Foundation President Comments on Communities, "Cyber" and Local

Alberto Ibargüen, President of the John S. and James L. Knight Foundation, has a commentary in the October 10 issue of the Philanthropy News Digest. Speaking to the necessity of information to democratic engagement, Ibargüen reveals part of the rationale behind the Knight Foundation News Challenge: helping local (or "physical") communities cope with the emergence of "cyber" communities as a place to connect and share information.

Cyber communities continue to form every day. They don't need our help. But physical communities, the places where we live and work, do need our help. The news and information we most care about is not fiction or entertainment or even opinion.
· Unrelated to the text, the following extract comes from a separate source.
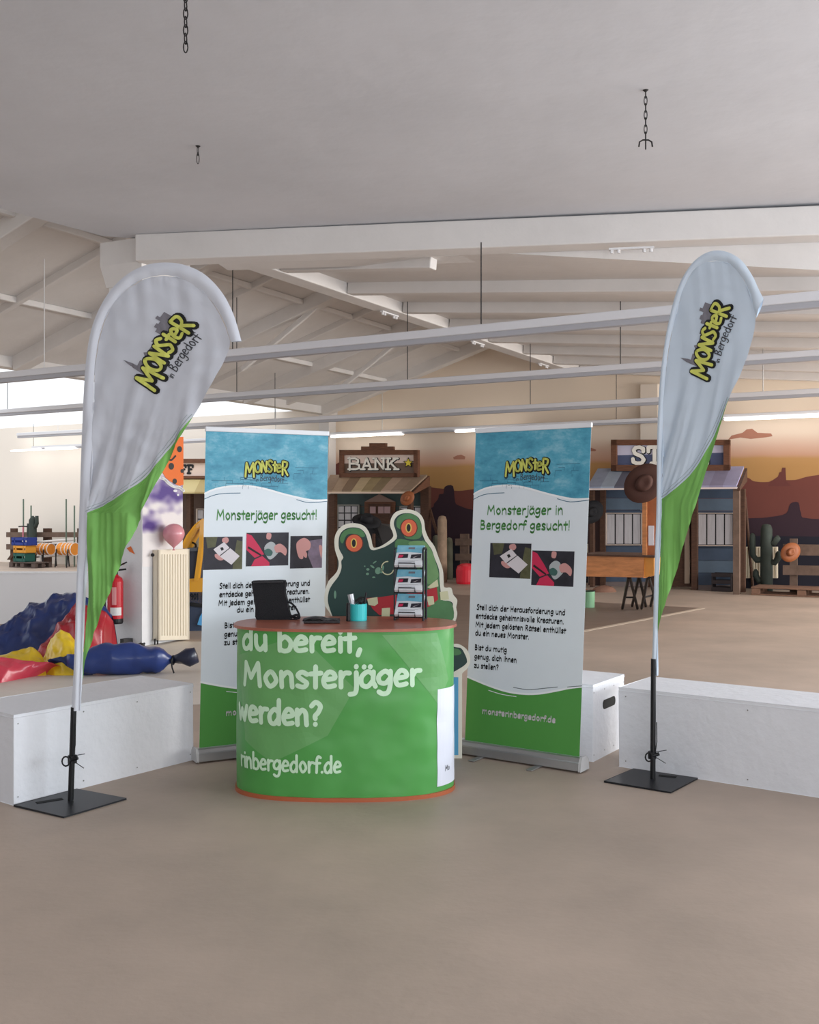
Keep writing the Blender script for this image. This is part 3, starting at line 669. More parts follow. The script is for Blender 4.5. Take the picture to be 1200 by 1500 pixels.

We care about news in the public interest, the news the citizens need to run their democracies and their lives. And our democracies are organized by geography.

Much has been made about how cyberspace creatively destroys physical space, about how the Web gives people with common interests all over the world a way to work and play together. I agree that tech-savvy teenagers — all of us, really — have a greater capacity these days to appreciate that what happens in a far-off part of the world can affect our lives here. And that's good. But I also think we know less about what's happening locally.

Ibargüen raises some of the same issues that have come up in the Hub2 Project, which I am currently involved in through a course at Emerson College. (More on Hub2 in an upcoming blog post.) Namely, do new technology tools work to displace local communities, or can they be used to strengthen them?

I know that, from my own experience with SCI, I feel more connected to what's going on in Woburn because of the new, "2.0" version of SCIWoburn.org. This is mainly due to news feeds we've installed from the two major local papers in Woburn. When I'm working on the site, or even just randomly visiting it, I'll see a headline on the front page that catches my eye, and open it in a new tab. Using a tool like the Community Guide also allows users to visualize community projects and services in map form, which, for some reason, makes me feel more 'ownership' of the community and the physical boundaries that define it.

That said, Ibargüen seems to be talking more about the more well-known, and hence national or globally-focused, social networking tools that we all know and love. But there is a push for more locally based, decentralized versions of these tools or programs similar to them, and it's good that the Knight Foundation is interested in supporting them and encouraging others in the foundation community to do so.